Back inside the room, she extended the Naira notes to me, ‘It’s good as you are here now, count and see that I did not charge you.’

 I refused to take the money from her hand. She would go on to insist ‘Count it, Aunty. I charged this woman 35,000 per one and I did four passports for her. Why should I cheat you? ‘

I snapped out of my shock and told her that I would rather go inside to see what I could do for myself.

          ‘Oya come,’ Her tone was a bit lower. ‘How much do you have?’

I didn’t have anything, I told her that. I thought I was coming to repair a passport, not procure a new one – I had made absolutely no budget for a new passport.

          She asked that I wait, pulled out her phone and put a call through. She interspaced every word with ‘sir,’ as she tried to explain ‘my situation.’

          Turning to me after her call, she declared, ‘Aunty, we are all human beings. As you have explained your predicament to me, and you know say am not the one that will do it, I will give it you for N28,000, last.’ Her face was sober, as if she just lost a dear friend to a road accident. To my God who made me and you,’ she swore, touching her tongue with the tip of her forefinger and lifting it to the ceiling, ‘I will not even gain anything myself.’

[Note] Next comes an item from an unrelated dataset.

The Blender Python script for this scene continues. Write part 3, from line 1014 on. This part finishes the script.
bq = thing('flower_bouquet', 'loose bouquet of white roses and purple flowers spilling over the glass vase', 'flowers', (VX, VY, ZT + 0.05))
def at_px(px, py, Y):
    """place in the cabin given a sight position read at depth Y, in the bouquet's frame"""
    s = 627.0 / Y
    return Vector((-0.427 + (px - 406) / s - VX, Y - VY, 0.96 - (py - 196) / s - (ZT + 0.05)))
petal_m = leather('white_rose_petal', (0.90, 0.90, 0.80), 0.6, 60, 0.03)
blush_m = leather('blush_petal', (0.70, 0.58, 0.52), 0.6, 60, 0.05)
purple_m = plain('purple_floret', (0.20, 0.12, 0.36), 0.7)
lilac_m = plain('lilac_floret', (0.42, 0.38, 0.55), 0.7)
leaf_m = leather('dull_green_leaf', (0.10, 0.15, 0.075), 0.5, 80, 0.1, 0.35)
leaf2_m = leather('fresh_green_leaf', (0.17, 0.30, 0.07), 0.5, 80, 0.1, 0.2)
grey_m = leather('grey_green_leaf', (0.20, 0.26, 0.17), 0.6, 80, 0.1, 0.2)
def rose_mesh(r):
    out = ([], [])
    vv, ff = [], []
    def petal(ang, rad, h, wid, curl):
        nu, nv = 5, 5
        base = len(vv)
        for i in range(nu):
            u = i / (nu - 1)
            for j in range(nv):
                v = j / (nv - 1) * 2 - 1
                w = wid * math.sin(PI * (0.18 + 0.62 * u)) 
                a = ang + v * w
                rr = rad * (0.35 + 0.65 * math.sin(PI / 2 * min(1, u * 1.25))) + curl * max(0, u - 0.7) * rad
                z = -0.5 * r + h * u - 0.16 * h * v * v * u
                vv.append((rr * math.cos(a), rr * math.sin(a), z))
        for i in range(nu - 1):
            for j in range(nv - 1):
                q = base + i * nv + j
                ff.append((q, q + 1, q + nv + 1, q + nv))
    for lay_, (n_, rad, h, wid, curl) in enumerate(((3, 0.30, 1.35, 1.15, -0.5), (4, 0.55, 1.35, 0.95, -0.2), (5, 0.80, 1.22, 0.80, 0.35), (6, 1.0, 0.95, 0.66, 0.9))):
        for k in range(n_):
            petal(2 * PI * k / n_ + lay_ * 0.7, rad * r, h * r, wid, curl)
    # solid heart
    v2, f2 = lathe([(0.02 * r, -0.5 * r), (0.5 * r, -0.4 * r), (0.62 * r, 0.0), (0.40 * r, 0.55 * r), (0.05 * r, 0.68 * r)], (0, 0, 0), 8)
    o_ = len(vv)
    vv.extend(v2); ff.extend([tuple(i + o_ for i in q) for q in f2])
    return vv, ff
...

I thanked her for her kindness and proceeded on the long trek from the gate to the main administrative building.

Inside, I was informed that the Nigeria Immigration Service does not hire passport mechanics, electricians or rewires. ‘You need a new passport, madam,’ came the curt reply. My explanations about how I had never heard of a damaged passport in any part of planet earth, and how I did not budget for a new passport and how the expiry date was 2016, were met with disinterested looks and blank stares. I was directed to an office, which ended up becoming my home for four harrowing days.

After parting with less than half the amount charged at the gate, I was issued a new passport. Now, each time I handle the passport, a prayer pours forth from my lips; I supplicate for the longevity of the electronic chips. Please join me in prayers.